Quality of Life/Right Direction, or

Quality of Life/Right Direction, or Merely Who’s In The Driver’s Seat? – The Sunday Washington Post ran a front page article under the headline, “Pr. George’s Perspectives Split Along Color Lines: Blacks More Satisfied With County, Poll Finds.”

Prince George’s County, Maryland, a Washington suburb, is “one of the few majority-black suburban counties in the country,” the Post noted, and it “has long been viewed as a national model of racial diversity and a testing ground for relations between the black and white middle class.” Over the past decade blacks have grown to more than 60% of the population.

Excerpts from the Post‘s poll findings:

Blacks were twice as likely to be satisfied with the public schools and to view the police force as being overly aggressive…. 53 percent of whites have talked in the past year about leaving Prince George’s, compared with 39 percent of blacks.

The Post’s survey found that blacks are far more satisfied than whites with the county, with more than eight in 10 ranking it as a good or excellent place to live, 22 percentage points higher than whites. Twice as many blacks as whites gave public schools and schools chief Iris T. Metts favorable marks. And more than six in 10 blacks said they approved of the job performance of Curry [County Executive], compared with about four in 10 whites.

The poll suggests that whites’ views of the county were significantly more pessimistic than blacks. Nearly six in 10 whites said Prince George’s had “gotten pretty seriously off on the wrong track.” A small majority of blacks, on the other hand, said the county was moving in the right direction.

Not surprisingly, the Post found that “the attitude of blacks’ [sic] have [sic] changed” since blacks have become politically dominant in the county. (However, the Post‘s grammar, or lack of it, is surprising.)

An interesting question, unmentioned in the article, is whether these poll findings have any implications for the myriad national polls asking about “quality of life” and whether we’re “heading in the right direction.” Alvin Thornton, a prominent political science professor at Howard University, did say of the polling results showing white dissatisfaction that “This is the way a minority feels, that it’s part of something that is changing and that it cannot control.

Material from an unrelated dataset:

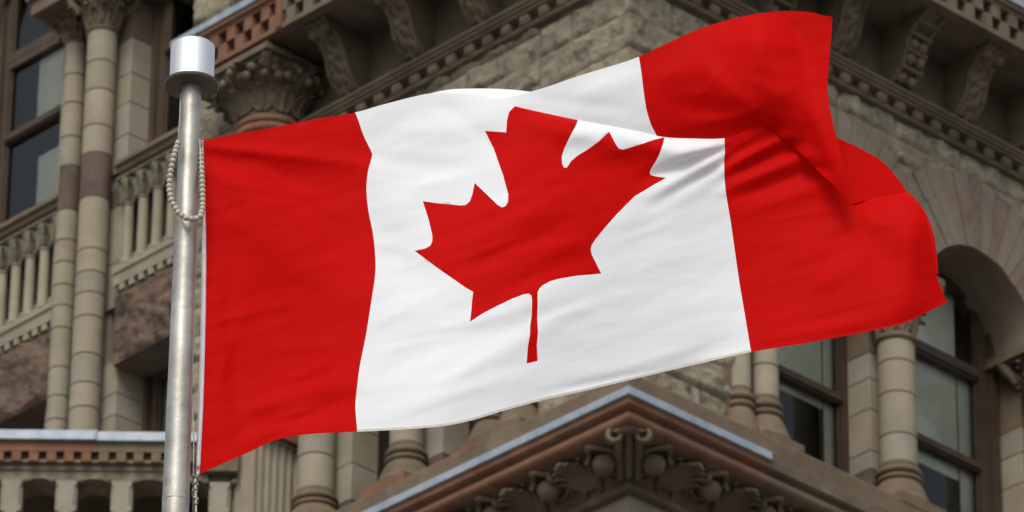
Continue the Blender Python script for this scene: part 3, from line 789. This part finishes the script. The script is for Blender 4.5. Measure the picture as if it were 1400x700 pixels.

It reflects a sense of marginalization….”

But if that is true, do we then need to revise how we interpret national polls that compare racial attitudes? To pick just one example, a 1997 Gallup survey found “a sharp decline in optimism since 1980; only 33 percent of blacks (versus 58 percent of whites) thought both the quality of life for blacks and race relations had gotten better.” (quoted in Stephan and Abigail Thernstrom, “Black America: Progress & Prospects,” Brookings Review 16, No. 2, March 22, 1998). Maybe the decline in optimism reflects dissatisfaction with minority status more than any change in objective circumstances.

If polling always reflects minorities’ dissatisfaction because of their perceived marginalization, maybe we need to re-evaluate their pessimism as expressed in polls, whatever the color of the minority in question.